179 pointsby otrack2 days ago8 comments
  • dgacmu2 days ago
    otrack et al.: Thank you and congratulations! It's gratifying seeing the wheels of research make progress.

    My appreciation of formal and machine-checked proofs has grown since we wrote the original EPaxos paper; I was delighted at the time at the degree to which Iulian was able to specify the protocol in TLA+, but now in hindsight wish we (or a later student) had made the push to get the recovery part formalized as well, so perhaps we'd have found these issues a decade ago. Kudos for finding and fixing it.

    Have you yourselves considered formalizing your changes to the protocol in TLA+? I wonder if the advances the formal folks have made over the last decade or so would ease this task. Or, perhaps better yet -- one could imagine a joint protocol+implementation verification in a system like Ironfleet or Verus, which would be tremendously cool and also probably a person-year of work. :)

    Edited to add: This would probably make a great masters thesis project. If y'all are not already planning on going there, I might drop the idea to Bryan Parno and see if we find someone one of these years who would be interested in verifying/implementing your fixed version in Verus. Let me know (or if we start down the path I'll reach out).

    • _benedict2 days ago
      I can’t speak for the authors, but I have been lucky enough to be collaborating with them on behalf of the Apache Cassandra project, to refine and prove the correctness of the Accord protocol - a derivative of EPaxos we have integrated into the database.

      It would be fantastic if such a project could be pursued for this variant, which has the distinction of being the only “real world” implementation.

      Either way, thank you for the original EPaxos paper - it has been a privilege to convert its intuitions into a practical system.

    • ALLTakena day ago
      msc thesis only left. happy to do it with a twist. training an ml model to speed up proof generation and verification.

      can you share more?

  • lovelearning2 days ago
    A cited paper's title is "There is more consensus in Egalitarian parliaments." Are terms like "democracy" and "parliament" common terms in distributed computing theory? Or are these intentionally clickbaity/humorous paper titles?
    • dgacmu2 days ago
      The original Paxos paper was termed "The Part-Time Parliament", and was explained -- I'm serious here -- not as a distributed systems protocol, but as a discussion about how electors on a Greek island could vote despite wandering in and out of the room. (Lamport). It set the stage for a series of papers using that theme. We continued on that theme when picking the title for the EPaxos paper, and these folks built on that. So yeah, it's a bit of a thing specifically in the paxos literature.

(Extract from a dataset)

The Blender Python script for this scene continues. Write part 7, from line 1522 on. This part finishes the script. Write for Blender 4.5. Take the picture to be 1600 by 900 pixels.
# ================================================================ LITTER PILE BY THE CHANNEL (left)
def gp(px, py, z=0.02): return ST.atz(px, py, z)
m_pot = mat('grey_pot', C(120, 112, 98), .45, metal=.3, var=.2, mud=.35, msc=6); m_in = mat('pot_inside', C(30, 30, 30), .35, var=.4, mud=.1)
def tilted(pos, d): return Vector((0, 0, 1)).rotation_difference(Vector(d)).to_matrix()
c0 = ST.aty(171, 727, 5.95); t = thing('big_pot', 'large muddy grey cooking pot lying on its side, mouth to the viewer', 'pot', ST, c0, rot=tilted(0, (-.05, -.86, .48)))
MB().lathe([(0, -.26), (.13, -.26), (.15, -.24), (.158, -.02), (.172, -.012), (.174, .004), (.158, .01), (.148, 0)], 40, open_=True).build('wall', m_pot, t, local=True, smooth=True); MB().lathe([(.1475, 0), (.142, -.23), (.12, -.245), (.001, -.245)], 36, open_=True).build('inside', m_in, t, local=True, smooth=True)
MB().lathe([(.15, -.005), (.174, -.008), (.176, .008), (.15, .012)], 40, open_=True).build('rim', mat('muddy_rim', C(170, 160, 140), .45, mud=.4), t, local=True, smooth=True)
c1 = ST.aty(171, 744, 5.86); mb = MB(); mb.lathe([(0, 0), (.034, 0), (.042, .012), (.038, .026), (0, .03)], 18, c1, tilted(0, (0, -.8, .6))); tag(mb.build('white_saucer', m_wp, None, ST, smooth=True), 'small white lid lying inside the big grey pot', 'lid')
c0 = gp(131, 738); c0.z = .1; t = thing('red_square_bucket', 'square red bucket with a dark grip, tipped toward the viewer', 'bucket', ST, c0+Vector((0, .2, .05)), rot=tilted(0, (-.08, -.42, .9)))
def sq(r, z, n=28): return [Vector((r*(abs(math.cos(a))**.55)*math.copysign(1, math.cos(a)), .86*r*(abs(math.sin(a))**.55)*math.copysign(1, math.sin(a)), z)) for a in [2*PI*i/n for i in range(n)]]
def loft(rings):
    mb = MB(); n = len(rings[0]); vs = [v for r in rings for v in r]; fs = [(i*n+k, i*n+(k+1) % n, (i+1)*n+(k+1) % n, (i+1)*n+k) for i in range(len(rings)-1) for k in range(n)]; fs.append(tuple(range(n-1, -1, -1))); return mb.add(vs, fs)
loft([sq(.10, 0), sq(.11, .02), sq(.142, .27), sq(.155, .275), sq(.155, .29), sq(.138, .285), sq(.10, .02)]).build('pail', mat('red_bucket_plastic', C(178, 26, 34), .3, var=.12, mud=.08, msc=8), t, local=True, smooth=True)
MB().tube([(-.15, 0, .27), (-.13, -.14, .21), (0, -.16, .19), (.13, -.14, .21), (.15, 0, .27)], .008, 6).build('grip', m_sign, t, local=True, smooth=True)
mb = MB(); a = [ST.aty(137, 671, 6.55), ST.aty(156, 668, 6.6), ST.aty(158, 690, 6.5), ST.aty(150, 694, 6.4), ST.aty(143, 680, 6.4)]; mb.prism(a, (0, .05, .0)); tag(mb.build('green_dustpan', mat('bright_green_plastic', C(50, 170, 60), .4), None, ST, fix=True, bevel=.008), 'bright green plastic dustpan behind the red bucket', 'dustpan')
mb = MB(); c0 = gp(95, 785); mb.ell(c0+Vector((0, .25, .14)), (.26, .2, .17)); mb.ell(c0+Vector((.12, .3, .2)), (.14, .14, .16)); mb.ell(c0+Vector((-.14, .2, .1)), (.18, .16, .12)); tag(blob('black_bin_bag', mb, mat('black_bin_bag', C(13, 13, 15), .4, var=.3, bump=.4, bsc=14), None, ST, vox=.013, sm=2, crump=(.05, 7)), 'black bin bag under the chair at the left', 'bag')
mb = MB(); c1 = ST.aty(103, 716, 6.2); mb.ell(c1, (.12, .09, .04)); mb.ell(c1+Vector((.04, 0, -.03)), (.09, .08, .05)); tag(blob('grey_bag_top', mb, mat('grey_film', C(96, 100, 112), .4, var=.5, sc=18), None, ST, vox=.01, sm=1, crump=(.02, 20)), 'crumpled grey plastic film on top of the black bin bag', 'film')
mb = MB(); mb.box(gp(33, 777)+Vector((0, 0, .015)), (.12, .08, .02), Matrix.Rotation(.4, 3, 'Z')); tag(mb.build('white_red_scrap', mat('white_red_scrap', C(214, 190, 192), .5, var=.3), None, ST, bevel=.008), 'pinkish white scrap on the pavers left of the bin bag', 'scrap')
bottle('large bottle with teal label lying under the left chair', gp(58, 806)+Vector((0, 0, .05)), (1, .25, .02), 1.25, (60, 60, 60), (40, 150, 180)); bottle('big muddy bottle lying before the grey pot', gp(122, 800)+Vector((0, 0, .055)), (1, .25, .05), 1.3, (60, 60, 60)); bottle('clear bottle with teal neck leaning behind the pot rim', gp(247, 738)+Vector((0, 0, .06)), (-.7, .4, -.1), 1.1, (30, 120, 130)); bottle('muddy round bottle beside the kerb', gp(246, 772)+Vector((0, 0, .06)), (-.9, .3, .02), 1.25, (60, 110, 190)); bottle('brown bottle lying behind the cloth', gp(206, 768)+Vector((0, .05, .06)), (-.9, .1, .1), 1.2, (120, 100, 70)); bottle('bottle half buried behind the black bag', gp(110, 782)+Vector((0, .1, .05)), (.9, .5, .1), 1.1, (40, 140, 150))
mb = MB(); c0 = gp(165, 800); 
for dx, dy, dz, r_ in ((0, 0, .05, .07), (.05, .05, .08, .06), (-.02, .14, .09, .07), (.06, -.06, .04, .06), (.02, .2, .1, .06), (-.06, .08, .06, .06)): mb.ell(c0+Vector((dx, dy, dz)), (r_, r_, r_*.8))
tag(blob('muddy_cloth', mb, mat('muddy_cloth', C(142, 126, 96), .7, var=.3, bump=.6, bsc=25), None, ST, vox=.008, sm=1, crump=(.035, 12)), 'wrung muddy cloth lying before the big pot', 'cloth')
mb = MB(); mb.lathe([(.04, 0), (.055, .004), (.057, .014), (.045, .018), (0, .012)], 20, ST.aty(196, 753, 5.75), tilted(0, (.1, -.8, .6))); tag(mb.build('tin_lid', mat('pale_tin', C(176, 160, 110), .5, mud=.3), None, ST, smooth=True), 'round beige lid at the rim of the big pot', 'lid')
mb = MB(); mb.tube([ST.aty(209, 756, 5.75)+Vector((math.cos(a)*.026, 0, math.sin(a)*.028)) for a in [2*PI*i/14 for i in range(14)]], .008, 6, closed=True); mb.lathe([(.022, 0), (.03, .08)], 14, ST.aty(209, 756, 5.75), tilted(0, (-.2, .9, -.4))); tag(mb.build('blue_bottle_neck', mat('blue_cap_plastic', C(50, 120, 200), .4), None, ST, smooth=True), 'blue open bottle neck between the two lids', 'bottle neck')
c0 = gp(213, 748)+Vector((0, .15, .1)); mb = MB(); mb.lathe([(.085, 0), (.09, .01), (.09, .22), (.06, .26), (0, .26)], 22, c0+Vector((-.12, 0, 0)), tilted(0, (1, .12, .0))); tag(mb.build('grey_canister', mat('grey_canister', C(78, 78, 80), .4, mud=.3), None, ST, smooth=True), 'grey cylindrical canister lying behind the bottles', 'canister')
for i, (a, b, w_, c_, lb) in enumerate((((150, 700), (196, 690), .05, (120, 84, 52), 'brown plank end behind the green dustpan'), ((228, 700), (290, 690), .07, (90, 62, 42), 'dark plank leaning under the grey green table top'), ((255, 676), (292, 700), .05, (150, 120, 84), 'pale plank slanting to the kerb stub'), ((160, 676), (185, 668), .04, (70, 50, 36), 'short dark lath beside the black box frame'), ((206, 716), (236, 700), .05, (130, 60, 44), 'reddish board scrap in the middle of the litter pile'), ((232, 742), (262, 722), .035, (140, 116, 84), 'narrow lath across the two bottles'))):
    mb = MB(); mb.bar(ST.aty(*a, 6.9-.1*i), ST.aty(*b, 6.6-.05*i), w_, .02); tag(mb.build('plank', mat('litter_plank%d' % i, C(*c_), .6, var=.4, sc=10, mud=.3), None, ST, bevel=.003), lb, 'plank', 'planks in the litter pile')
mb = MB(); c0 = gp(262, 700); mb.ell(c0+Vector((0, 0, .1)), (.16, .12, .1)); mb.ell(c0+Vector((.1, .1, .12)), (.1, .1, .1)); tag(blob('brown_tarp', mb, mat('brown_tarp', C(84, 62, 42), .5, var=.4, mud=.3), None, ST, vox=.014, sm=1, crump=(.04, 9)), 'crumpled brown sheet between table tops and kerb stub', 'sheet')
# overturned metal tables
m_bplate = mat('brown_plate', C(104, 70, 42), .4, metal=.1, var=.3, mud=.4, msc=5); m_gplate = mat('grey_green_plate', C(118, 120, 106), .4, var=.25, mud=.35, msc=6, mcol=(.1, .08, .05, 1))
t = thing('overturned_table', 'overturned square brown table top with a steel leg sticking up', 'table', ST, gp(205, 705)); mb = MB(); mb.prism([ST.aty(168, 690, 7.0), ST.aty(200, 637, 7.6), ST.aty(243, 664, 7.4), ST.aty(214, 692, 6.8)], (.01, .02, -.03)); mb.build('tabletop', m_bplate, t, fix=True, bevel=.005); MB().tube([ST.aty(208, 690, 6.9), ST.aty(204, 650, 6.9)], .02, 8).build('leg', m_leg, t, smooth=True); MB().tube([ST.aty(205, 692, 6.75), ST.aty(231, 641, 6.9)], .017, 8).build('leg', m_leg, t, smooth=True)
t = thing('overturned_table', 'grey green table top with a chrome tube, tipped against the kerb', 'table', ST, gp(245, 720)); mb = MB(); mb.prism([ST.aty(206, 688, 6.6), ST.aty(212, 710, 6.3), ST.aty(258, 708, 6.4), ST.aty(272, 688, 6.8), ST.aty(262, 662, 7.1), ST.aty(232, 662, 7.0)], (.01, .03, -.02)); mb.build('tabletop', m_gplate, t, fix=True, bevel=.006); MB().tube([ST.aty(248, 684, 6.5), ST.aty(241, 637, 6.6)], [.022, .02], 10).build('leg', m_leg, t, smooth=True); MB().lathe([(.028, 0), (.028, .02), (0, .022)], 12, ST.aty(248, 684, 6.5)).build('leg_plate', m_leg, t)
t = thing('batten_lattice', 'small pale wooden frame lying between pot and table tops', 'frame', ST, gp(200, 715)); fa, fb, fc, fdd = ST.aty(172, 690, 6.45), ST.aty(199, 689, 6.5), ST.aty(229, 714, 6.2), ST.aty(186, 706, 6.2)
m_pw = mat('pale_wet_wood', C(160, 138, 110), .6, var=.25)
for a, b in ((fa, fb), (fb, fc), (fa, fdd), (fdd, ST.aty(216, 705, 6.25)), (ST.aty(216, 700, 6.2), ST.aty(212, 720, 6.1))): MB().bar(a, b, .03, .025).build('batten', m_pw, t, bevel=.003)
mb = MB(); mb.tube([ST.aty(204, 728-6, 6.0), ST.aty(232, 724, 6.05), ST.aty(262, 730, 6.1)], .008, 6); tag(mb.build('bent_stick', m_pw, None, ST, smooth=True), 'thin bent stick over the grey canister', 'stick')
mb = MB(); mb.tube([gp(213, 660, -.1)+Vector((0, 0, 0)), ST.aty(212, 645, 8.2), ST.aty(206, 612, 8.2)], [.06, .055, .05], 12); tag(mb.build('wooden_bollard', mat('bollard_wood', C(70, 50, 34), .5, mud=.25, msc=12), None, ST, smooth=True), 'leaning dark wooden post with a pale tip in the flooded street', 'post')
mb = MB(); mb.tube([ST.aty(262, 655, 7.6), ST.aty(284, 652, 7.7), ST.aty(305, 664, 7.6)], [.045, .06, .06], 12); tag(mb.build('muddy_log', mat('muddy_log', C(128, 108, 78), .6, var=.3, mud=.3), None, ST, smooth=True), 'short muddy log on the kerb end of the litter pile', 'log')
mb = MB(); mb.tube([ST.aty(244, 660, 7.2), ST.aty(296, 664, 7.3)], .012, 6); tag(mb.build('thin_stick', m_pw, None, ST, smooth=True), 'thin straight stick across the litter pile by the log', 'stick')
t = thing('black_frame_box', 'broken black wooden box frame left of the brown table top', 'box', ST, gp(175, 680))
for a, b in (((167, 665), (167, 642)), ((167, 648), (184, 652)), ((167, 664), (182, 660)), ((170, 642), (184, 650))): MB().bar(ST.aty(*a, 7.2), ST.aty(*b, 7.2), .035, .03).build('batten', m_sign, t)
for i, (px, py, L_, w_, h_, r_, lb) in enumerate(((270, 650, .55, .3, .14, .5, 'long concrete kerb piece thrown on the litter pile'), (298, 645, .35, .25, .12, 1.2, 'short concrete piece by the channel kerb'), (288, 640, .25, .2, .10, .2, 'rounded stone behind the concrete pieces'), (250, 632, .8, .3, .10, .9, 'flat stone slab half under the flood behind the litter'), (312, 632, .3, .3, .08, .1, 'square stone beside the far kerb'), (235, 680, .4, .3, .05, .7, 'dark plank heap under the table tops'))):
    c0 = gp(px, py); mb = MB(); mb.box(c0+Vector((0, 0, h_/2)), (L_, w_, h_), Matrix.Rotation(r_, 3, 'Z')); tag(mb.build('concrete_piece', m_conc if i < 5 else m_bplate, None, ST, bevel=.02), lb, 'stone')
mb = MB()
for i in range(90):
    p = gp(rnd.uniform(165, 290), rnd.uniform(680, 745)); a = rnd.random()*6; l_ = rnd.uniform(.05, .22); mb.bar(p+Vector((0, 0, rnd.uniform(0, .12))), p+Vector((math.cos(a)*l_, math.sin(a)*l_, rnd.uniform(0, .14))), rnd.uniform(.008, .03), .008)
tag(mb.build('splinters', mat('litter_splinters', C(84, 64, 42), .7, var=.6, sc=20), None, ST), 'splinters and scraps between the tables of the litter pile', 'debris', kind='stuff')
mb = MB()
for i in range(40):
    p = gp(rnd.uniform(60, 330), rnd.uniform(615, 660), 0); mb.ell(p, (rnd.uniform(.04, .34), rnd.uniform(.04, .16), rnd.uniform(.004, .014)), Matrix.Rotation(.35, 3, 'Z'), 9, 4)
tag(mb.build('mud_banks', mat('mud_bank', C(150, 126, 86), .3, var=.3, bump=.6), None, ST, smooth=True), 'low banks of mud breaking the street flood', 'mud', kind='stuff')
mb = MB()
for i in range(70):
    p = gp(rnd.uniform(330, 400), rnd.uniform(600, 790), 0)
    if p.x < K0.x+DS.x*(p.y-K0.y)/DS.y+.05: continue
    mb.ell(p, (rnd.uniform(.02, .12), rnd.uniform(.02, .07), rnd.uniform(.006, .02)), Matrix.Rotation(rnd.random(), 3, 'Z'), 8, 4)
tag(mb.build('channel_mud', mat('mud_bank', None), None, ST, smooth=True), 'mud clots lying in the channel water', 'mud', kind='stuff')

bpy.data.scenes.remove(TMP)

      And wait until I tell you about the Byzantine Generals Problem. :-)

  • AuthAuth14 hours ago
    I'm struggling to grasp this paper. The title makes it sound like its talking about democratic processes in the real world but then reading makes me think its a technical paper on computing. Then the comments talk about a mix.

    Is anyone able to provide a simple overview of whats being covered here? To me it seems impossible to run a government with no leader and humans having to vote on everything and trust each other. It would be very inefficient not having someone to break ties and make executive choices.

  • hinkley2 days ago
    One of the big gaps in Raft is that it’s hard to manage leader election on a heterogenous network. Everyone has or knows a story about the tiny branch office we keep for the CTO’s nephew or that engineer who decided to move to Colorado and quit if he couldn’t work from there, getting elected leader and the whole system limping to a halt.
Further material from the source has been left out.